Updated: Oct 27, 2022

We arrived January 16, ready to lay out where our next eight houses would go. Armed with my trusty 300′ tape measure, two rolls of yellow caution tape and the aid of my usual young helpers from the village, we started our journey of creating new life for eight families. Families who in recent years had only known homes made of fabric, rusty pieces of tin, sticks and string; homes that invariably leaked or crumpled during heavy downpours and winds.  The homes they lived in before the 2010 earthquake had crumbled to the ground, leaving them homeless, many having lost loved ones.


One such woman, Marie, had a thriving restaurant and home. She lost it all. Thankfully what she had left was her husband, three boys and her in-laws. Having no money to rebuild, she started to sell food on the side of the street. Unfortunately she didn’t make enough money to continue, but they found a landowner who let them squat on his land. Her husband found a job driving trucks, so she took it upon herself to build two shelters for the seven of them. She scavenged wood, tin, tarp and blocks to create a home for her family.

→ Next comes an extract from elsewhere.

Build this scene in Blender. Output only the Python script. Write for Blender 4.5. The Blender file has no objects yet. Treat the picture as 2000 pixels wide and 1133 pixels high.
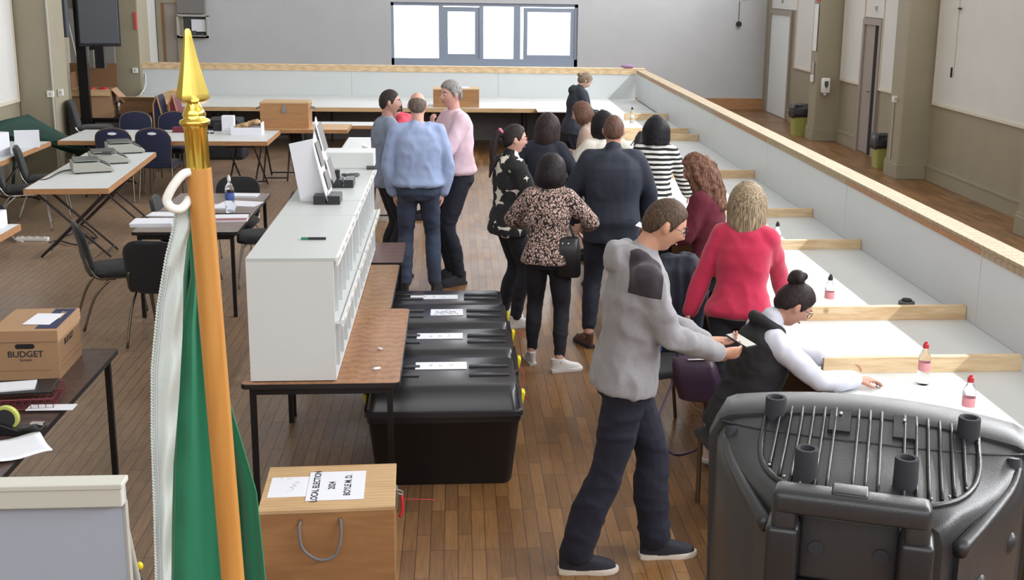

John and I were checking out another family, who we determined was definitely in need of a home, when we met Marie on the side of the road. She asked us to visit her place, as well, so we followed her to her home. When she opened the piece of tin that served as a gate, John and I were not so sure that this woman and her family fit the criteria for receiving a home. Her kitchen was outdoors, as is usual in Haiti’s lower class homes, and was covered with a tarp; but it was immaculate, even with a dirt floor! We noticed she had gathered houseplants on one side as she offered us seats in rudimentary chairs.  We did not sense in the least that she was living in squalor. The rooms she had built for them to sleep in were adequate to hold up in a storm. We really wondered if we needed to give this family a home as they seemed to be doing ok for themselves. And, really, that’s what ultimately swung our decision to give this women’s family a home—“doing for themselves.” Our village is for the hopeless and the helpless, but it also needs strong residents that can influence and lead the villagers to “do for themselves.”


God has blessed the village in that respect. It has strong Christian leadership among its residents that guides and unites the community in worthy endeavors. And now that Marie is there in her new home, we expect that she will also be an asset to Village de Merci a Dieu.